* [Request]
Copy the data exactly as it appears, and do not include any pictures.

* [Dataset extract]

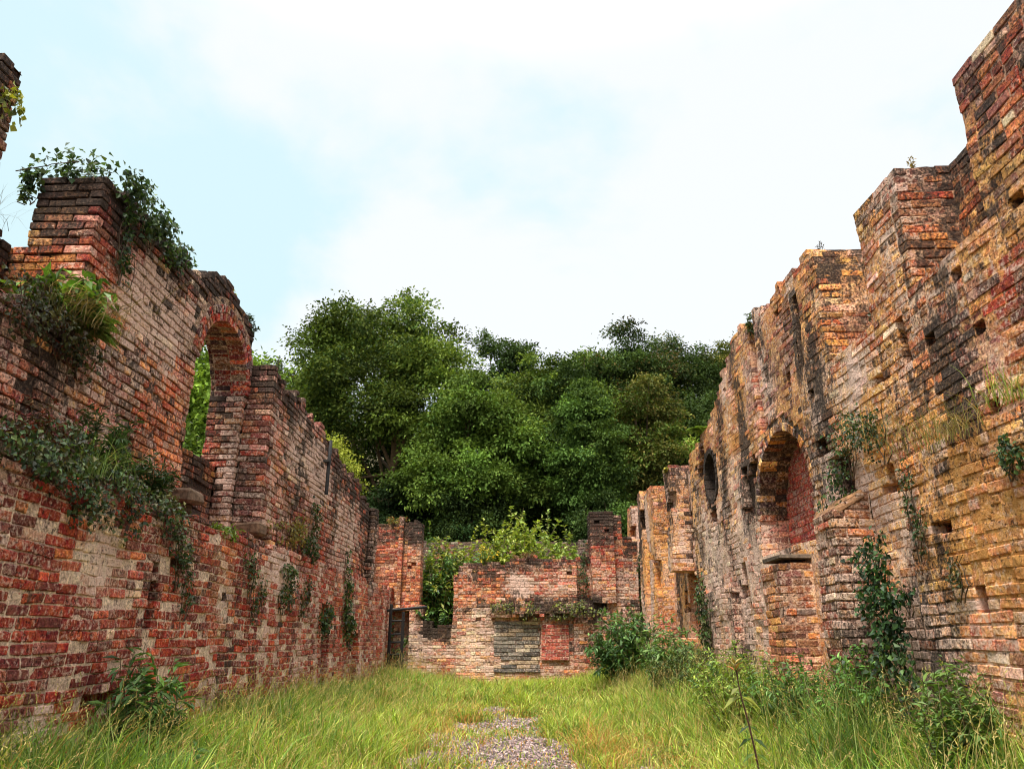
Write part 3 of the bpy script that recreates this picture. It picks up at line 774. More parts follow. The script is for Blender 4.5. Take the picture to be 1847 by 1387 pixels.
def tree(label, x, y, H, Rx, cb, pal, nleaf, nclump=46, leaf=.15, ry=None, seed=0, name='broadleaf_tree', trunk_r=.26, lean=0, group='trees on the wooded hillside', zoff=None, topw=1.0, bark=(92, 76, 58), gap=None):
    rs = np.random.default_rng(1000 + seed); nclump = int(nclump * 1.7)
    z0 = float(gz(x, y)) - .1 if zoff is None else zoff
    ry = ry or Rx * .85
    root = thing(name, label, 'tree', (x, y, z0), group)
    cz = (cb + H) / 2; rz = (H - cb) / 2 * .9
    d = unit(rs.normal(0, 1, (nclump, 3))); d[:, 1] -= .35; d = unit(d)
    rad = rs.uniform(.5, 1.0, nclump)[:, None]
    shp = d * rad
    tz = (shp[:, 2] + 1) / 2
    wid = np.where(tz > .5, 1 - (tz - .5) * .5 * topw, 1)
    cc = np.stack([shp[:, 0] * Rx * wid + lean * tz, shp[:, 1] * ry * wid, cz - z0 + shp[:, 2] * rz], 1)
    if gap:
        k = (cc[:, 0] > gap[0]) & (cc[:, 0] < gap[1]) & (cc[:, 2] > gap[2]) & (cc[:, 2] < gap[3]) & (cc[:, 1] < 1.2)
        cc = cc[~k]; nclump = len(cc)
    cr = rs.uniform(.12, .27, nclump) * (Rx * ry * min(rz, 1.6 * Rx)) ** (1 / 3)
    tone = .92 * np.exp(rs.normal(0, .34, nclump)); hue = rs.random(nclump)
    mb = MB()
    share = cr ** 2 / (cr ** 2).sum()
    for q in range(nclump):
        n = int(nleaf * 1.5 * share[q])
        nt = max(10, n // 24)                                   # sprays of leaves round twig tips
        tv = unit(rs.normal(0, 1, (nt, 3)) + np.array([0, -.15, .4])); tr = cr[q] * rs.uniform(.45, 1.3, nt) ** .8
        pick = rs.integers(0, nt, n); v = tv[pick]
        back = rs.random(n)[:, None] ** 1.5 * .55
        P = cc[q] + v * (tr[pick])[:, None] * (1 - back) * np.array([1.15, 1.1, .74]) + rs.normal(0, .14 + .05 * cr[q], (n, 3)) * np.array([1, 1, .6])
        Nn = unit(v * .6 + np.array([0, 0, .8]) + rs.normal(0, .45, (n, 3)))
        D = unit(v + rs.normal(0, .6, (n, 3)) - np.array([0, 0, .35]))
        L = leaf * .82 * rs.uniform(.7, 1.3, n)
        pl = lin(pal); k = np.clip((hue[q] * .6 + rs.random(n) * .4) * len(pl), 0, len(pl) - 1e-6).astype(int)
        col = pl[k] * tone[q] * np.exp(rs.normal(0, .16, (n, 1)))
        add_leaves(mb, P, D, Nn, L, L * .62, col)
    mb.build('crown', M_TREE, root)
    tb = MB(); bc = lin(bark)
    top = cc[:, :].mean(0); top[2] = (cz - z0) + rz * .55
    b0 = np.array([rs.normal(0, .5), rs.normal(0, .3), 0]) if not gap else np.array([1.1, -1.2, 0])
    pts = spline((0, 0, -.1), top, b0, 8); rad = np.linspace(trunk_r, trunk_r * .25, 8); rad[0] *= 1.3
    tb.tube(pts, rad, bc, 8)
    for q in rs.choice(nclump, min(14, nclump), replace=False):
        t = rs.uniform(.35, .8); s0 = pts[int(t * 7)]
        if cc[q][2] < s0[2]: s0 = pts[max(1, int(t * 7) - 2)]
        tb.tube(spline(s0, cc[q], (0, 0, rs.uniform(-.3, .5)), 5), np.linspace(trunk_r * .38, trunk_r * .08, 5), bc, 5)
    tb.build('trunk', M_BARK, root, True)
    return root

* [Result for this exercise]
Write part 3 of the bpy script that recreates this picture. It picks up at line 774. More parts follow. The script is for Blender 4.5. Take the picture to be 1847 by 1387 pixels.
def tree(label, x, y, H, Rx, cb, pal, nleaf, nclump=46, leaf=.15, ry=None, seed=0, name='broadleaf_tree', trunk_r=.26, lean=0, group='trees on the wooded hillside', zoff=None, topw=1.0, bark=(92, 76, 58), gap=None):
    rs = np.random.default_rng(1000 + seed); nclump = int(nclump * 1.7)
    z0 = float(gz(x, y)) - .1 if zoff is None else zoff
    ry = ry or Rx * .85
    root = thing(name, label, 'tree', (x, y, z0), group)
    cz = (cb + H) / 2; rz = (H - cb) / 2 * .9
    d = unit(rs.normal(0, 1, (nclump, 3))); d[:, 1] -= .35; d = unit(d)
    rad = rs.uniform(.5, 1.0, nclump)[:, None]
    shp = d * rad
    tz = (shp[:, 2] + 1) / 2
    wid = np.where(tz > .5, 1 - (tz - .5) * .5 * topw, 1)
    cc = np.stack([shp[:, 0] * Rx * wid + lean * tz, shp[:, 1] * ry * wid, cz - z0 + shp[:, 2] * rz], 1)
    if gap:
        k = (cc[:, 0] > gap[0]) & (cc[:, 0] < gap[1]) & (cc[:, 2] > gap[2]) & (cc[:, 2] < gap[3]) & (cc[:, 1] < 1.2)
        cc = cc[~k]; nclump = len(cc)
    cr = rs.uniform(.12, .27, nclump) * (Rx * ry * min(rz, 1.6 * Rx)) ** (1 / 3)
    tone = .92 * np.exp(rs.normal(0, .34, nclump)); hue = rs.random(nclump)
    mb = MB()
    share = cr ** 2 / (cr ** 2).sum()
    for q in range(nclump):
        n = int(nleaf * 1.5 * share[q])
        nt = max(10, n // 24)                                   # sprays of leaves round twig tips
        tv = unit(rs.normal(0, 1, (nt, 3)) + np.array([0, -.15, .4])); tr = cr[q] * rs.uniform(.45, 1.3, nt) ** .8
        pick = rs.integers(0, nt, n); v = tv[pick]
        back = rs.random(n)[:, None] ** 1.5 * .55
        P = cc[q] + v * (tr[pick])[:, None] * (1 - back) * np.array([1.15, 1.1, .74]) + rs.normal(0, .14 + .05 * cr[q], (n, 3)) * np.array([1, 1, .6])
        Nn = unit(v * .6 + np.array([0, 0, .8]) + rs.normal(0, .45, (n, 3)))
        D = unit(v + rs.normal(0, .6, (n, 3)) - np.array([0, 0, .35]))
        L = leaf * .82 * rs.uniform(.7, 1.3, n)
        pl = lin(pal); k = np.clip((hue[q] * .6 + rs.random(n) * .4) * len(pl), 0, len(pl) - 1e-6).astype(int)
        col = pl[k] * tone[q] * np.exp(rs.normal(0, .16, (n, 1)))
        add_leaves(mb, P, D, Nn, L, L * .62, col)
    mb.build('crown', M_TREE, root)
    tb = MB(); bc = lin(bark)
    top = cc[:, :].mean(0); top[2] = (cz - z0) + rz * .55
    b0 = np.array([rs.normal(0, .5), rs.normal(0, .3), 0]) if not gap else np.array([1.1, -1.2, 0])
    pts = spline((0, 0, -.1), top, b0, 8); rad = np.linspace(trunk_r, trunk_r * .25, 8); rad[0] *= 1.3
    tb.tube(pts, rad, bc, 8)
    for q in rs.choice(nclump, min(14, nclump), replace=False):
        t = rs.uniform(.35, .8); s0 = pts[int(t * 7)]
        if cc[q][2] < s0[2]: s0 = pts[max(1, int(t * 7) - 2)]
        tb.tube(spline(s0, cc[q], (0, 0, rs.uniform(-.3, .5)), 5), np.linspace(trunk_r * .38, trunk_r * .08, 5), bc, 5)
    tb.build('trunk', M_BARK, root, True)
    return root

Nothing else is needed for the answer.